Sunday, October 19, 2008
Don't You Worry None, Little Camper--
I'll fix yer wagon...
See, there I was, in a foul mood on Friday, bitching about work. And here it is Sunday evening and it's all better now.
I was snoozin' in late today--I was up late looking at house plans again--and around 9:45 am my phone was ringing. And it was that familiar ring that means I'm either picking up a shift or getting fired. It's been pretty slow lately, but Sundays are generally busier than most other days, so my money was on picking up a shift.
And I was right--they were calling me in, asking if I could work at eleven. Oh hell yeah I could! The eleven am shift is about the best one available if you ask me. The daily tournament usually starts then, and that's a couple of downs worth of easy money, and sometime around 1pm or so, they'll usually have enough people on hand to start a no-limit game. Me and the other three dealers drew cards for our spots in the new rotation when we clocked in, and I got lucky and got the top of the push, meaning that I got the most tables before getting a break. That was just fine with me.
Once I finally got a break, a couple of hours later, I was starving. I went over to the pizza joint on property and got a couple of slices of crappy pizza and a drink for over ten bucks. I mean, I was shocked when they told me the total. A little bit proud of your prices, don't ya think? I said, as I handed over my eleven bucks. I mean, come on--greasy fake cheese and pepperoni sliced so thin you can see through it? I won't be going back.
But then I wandered over to the sports book, and took my usual spot in the back of the book by the service well, because one of my favorite gals spends her Sundays working in the book. Had I been smart about it, I could've saved almost three bucks by skipping the fountain drink from the pizza place and had the cocktail waitress bring me a drink for free. Well, I would've tossed her a buck, obviously, but I still would've gotten off cheaper.
Of course, while sitting there, I saw that my NFL picks were already in the dumper because of Miami and New Orleans, so there were no tickets to be cashed today. On the other hand, I offer this, an open letter to the 'twelf men' of Seattle:
Dear Seahawk fans:
I'm truly sorry for your recent misfortunes, but somebody has to wear the collar in the NFC West. It might as well be you clowns. Just do us Rams fans a favor--try not to mess up the basement too badly. We lived there for quite some time and found it rather comfortable, but we've since improved our lot in life. It looks like you guys will be probably there for some time, so just remember to pick up after yourselves. And try not to stain the furniture.
Thank you,
St. Louis Rams fans
Whew! That felt pretty good. And I gotta love my team beating up on the Cowboys like they did today. It just warms my heart.

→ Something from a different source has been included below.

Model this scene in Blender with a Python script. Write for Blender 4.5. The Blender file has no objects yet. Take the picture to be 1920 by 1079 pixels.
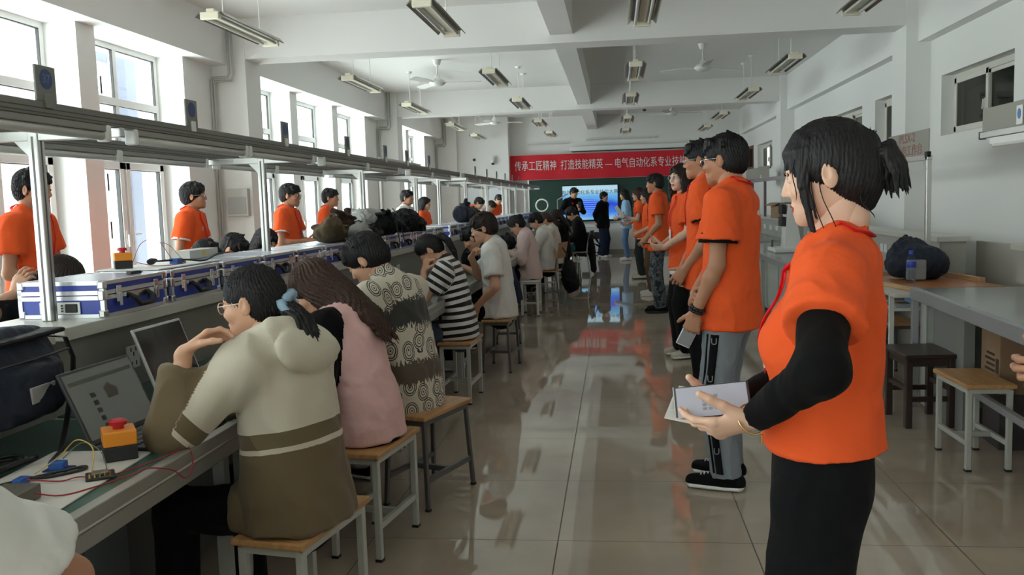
# Workshop classroom: students at island benches, volunteers in orange shirts.
import bpy, bmesh, math, random
import numpy as np
import openvdb
from mathutils import Vector, Matrix, Euler, noise as mnoise

random.seed(7)
SC = bpy.context.scene
COL = SC.collection
PI = math.pi

# ------------------------------------------------------------------ camera
CAM_H = 1.4284
F_PX, YAW, PITCH, ROLL = 1655.06, 0.11873834, 0.09649252, -0.03044327
cam_data = bpy.data.cameras.new('camera')
cam = bpy.data.objects.new('camera', cam_data)
COL.objects.link(cam)
fw = np.array([-math.sin(YAW) * math.cos(PITCH), math.cos(YAW) * math.cos(PITCH), -math.sin(PITCH)])
rt = np.array([math.cos(YAW), math.sin(YAW), 0.0])
up = np.cross(rt, fw)
cr, sr = math.cos(ROLL), math.sin(ROLL)
r2, u2 = cr * rt + sr * up, -sr * rt + cr * up
M = Matrix.Identity(4)
for i in range(3):
    M[i][0], M[i][1], M[i][2] = r2[i], u2[i], -fw[i]
M[2][3] = CAM_H
cam.matrix_world = M
cam_data.sensor_fit = 'HORIZONTAL'
cam_data.sensor_width = 36.0
cam_data.lens = 36.0 * F_PX / 1920.0
cam_data.clip_start, cam_data.clip_end = 0.05, 500
SC.camera = cam

# ------------------------------------------------------------------ world and exposure
SC.view_settings.view_transform = 'Standard'
SC.view_settings.look = 'None'
SC.view_settings.gamma = 1.0
SC.view_settings.use_curve_mapping = False
SC.view_settings.exposure = 0.62
world = bpy.data.worlds.new('sky')
SC.world = world
world.use_nodes = True
bg = world.node_tree.nodes['Background']
bg.inputs['Color'].default_value = (0.90, 1.0, 0.985, 1)
bg.inputs['Strength'].default_value = 6.6
SC.cycles.use_denoising = True
SC.cycles.max_bounces = 12
SC.cycles.diffuse_bounces = 6
SC.cycles.glossy_bounces = 4
SC.cycles.transparent_max_bounces = 12
SC.cycles.sample_clamp_indirect = 6.0
SC.cycles.caustics_reflective = False
SC.cycles.caustics_refractive = False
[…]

Anyhow. Work pretty much flew by today--I was busy all day, and only had one bad table--four or five of our biggest stiffs and whiners were all concentrated on one table, so it was a cast-iron bitch of a half hour to sit there and grind it out and get stiffed every other hand. Ugh. But the other games more than made up for it and I had a fairly lucrative day. So I feel a whole lot better today than I did on Friday.
I'm on call for both Monday and Tuesday, but I'm hoping to avoid going in on Tuesday. It seems that I'm such a big wheel in Nevada politics that I got a 'VIP' invite to the Sarah Palin rally here in Henderson on Tuesday. I'd rather do that, obviously, but if work calls, I've gotta go answer to The Man.
Ooh, and I almost forgot. Somehow, somebody out there considers me a member of the Las Vegas press corps, and I got an invitation to Press Night at the new Ricks Cabaret Gentleman's Club (which, if I'm not mistaken, now occupies the space formerly held by Scores). Anyhow, all I needed to do was send them my RSVP and my affiliation, and a night of free cocktails and VIP service was mine for the taking. Of course, all of the lovely ladies of Rick's would be made available for pictures and interviews, also.
Can you imagine me sitting there trying to carry on an interview with a stripper? Sure beats Anne Rice's gig, I'm guessing, but it'd probably be tough to keep a straight face.
As much fun as it would be, I took a pass on that one. I know--I'm lettin' you guys down, but I've got enough problems with cocktail waitresses. I don't need to be getting friendly with any strippers. They're much further up the crazy scale, and I certainly don't need any of that right now. It's like Jay-Z said--I got 99 problems and a biatch ain't one of 'em!
I'd kinda like to keep it that way for awhile.